É culpa minha também: só depois desses temporais é que a imprensa levanta o debate da fiação subterrânea. Aqui estou eu, escrevendo mais uma coluna sobre isso, mas, quando a luz voltar para todo mundo, a discussão será interrompida de novo. E vai retornar só na próxima chuvarada.
Você sabe: hoje falta luz porque a rede elétrica fica exposta e, como Porto Alegre é uma cidade muito arborizada – o que é ótimo –, a força do vento derruba os galhos, que caem sobre os fios, e os fios entram em curto. Com a fiação subterrânea, não teria nada disso.
O problema é que discutir esse assunto, em Porto Alegre, é dar murro em ponta de faca. Prefeitura e CEEE repetem sempre a mesma cantilena: enterrar tudo é caro demais, cada quilômetro custaria R$ 10 milhões, a conta de luz aumentaria etc etc etc. E nunca avança nada.
Por que não pode haver um planejamento? Sabemos que a cidade tem outras prioridades, mas é inexplicável que outras questões relevantes precisem arrancar essa da pauta. Até porque ninguém exige que a cidade inteira tenha cabeamento subterrâneo – seria completamente fora da realidade.

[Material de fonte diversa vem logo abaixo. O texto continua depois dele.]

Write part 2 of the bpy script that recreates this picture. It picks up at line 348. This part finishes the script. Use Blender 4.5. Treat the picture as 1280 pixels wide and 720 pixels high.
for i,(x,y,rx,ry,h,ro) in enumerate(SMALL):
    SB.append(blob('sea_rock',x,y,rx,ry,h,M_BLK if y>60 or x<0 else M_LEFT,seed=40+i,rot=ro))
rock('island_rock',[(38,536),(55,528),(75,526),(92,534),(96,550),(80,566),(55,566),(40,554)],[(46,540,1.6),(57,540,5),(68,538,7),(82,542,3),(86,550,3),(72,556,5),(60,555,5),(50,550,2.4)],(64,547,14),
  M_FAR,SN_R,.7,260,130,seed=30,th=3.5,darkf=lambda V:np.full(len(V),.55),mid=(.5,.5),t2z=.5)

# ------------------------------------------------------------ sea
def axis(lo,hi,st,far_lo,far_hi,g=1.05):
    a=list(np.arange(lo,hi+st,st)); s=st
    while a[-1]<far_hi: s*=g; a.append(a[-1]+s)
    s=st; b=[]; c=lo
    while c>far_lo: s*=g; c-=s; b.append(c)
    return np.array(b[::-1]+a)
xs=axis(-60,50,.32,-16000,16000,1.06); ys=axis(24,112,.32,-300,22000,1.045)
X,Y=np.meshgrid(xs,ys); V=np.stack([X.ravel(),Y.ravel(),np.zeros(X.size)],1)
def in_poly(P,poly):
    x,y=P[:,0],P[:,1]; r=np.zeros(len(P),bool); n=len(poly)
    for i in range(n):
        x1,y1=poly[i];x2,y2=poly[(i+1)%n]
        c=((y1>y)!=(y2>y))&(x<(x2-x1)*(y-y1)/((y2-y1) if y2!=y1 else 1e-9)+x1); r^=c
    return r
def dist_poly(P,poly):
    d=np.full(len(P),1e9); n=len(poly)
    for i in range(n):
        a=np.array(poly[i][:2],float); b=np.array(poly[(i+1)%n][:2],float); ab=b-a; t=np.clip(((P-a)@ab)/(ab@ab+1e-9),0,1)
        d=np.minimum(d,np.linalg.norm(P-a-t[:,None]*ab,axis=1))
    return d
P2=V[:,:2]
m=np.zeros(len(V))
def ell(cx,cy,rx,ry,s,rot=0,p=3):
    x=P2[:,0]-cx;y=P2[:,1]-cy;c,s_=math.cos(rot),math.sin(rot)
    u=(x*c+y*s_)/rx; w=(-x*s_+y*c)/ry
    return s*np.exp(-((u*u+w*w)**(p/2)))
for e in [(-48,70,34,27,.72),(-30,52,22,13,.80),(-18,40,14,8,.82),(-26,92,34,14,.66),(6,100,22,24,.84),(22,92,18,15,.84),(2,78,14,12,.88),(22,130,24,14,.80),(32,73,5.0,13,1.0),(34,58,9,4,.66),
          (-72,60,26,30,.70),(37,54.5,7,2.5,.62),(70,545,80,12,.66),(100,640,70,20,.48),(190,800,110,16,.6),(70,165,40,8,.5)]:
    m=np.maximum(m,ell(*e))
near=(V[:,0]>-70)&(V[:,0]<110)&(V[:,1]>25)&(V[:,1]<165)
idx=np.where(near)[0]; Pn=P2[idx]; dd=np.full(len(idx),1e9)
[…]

São Paulo, por exemplo, começou enterrando fios nas vias mais importantes, com alta densidade de carga. Ou seja, nos locais onde mais se consome energia elétrica: Avenida Rebouças, Nove de Julho, Oscar Freire, sempre em parceria com a iniciativa privada. Se Porto Alegre fizesse algo parecido, a frequência e a extensão dos apagões já reduziriam.
– Mas tem outro ponto que merece ainda mais atenção – diz o urbanista Anthony Ling, editor do site Caos Planejado.
Ele entende que, ao apontar a fiação subterrânea como única solução, a sociedade acaba aceitando a inércia das autoridades e a falta de ações a curto prazo. Segundo Anthony, basta olhar para cima para confirmar, nos postes de luz, o descaso com a infraestrutura atual da cidade.
– O que precisamos é de uma gestão eficiente, independentemente de os fios passarem por cima ou por baixo. Temos algum plano para evitar apagões com fiação aérea? Onde está o mapeamento das áreas de maior risco, um planejamento da arborização voltado para isso, um levantamento dos postes comprometidos? Talvez nem precise de fiação subterrânea se o sistema atual funcionar direito – acredita Anthony.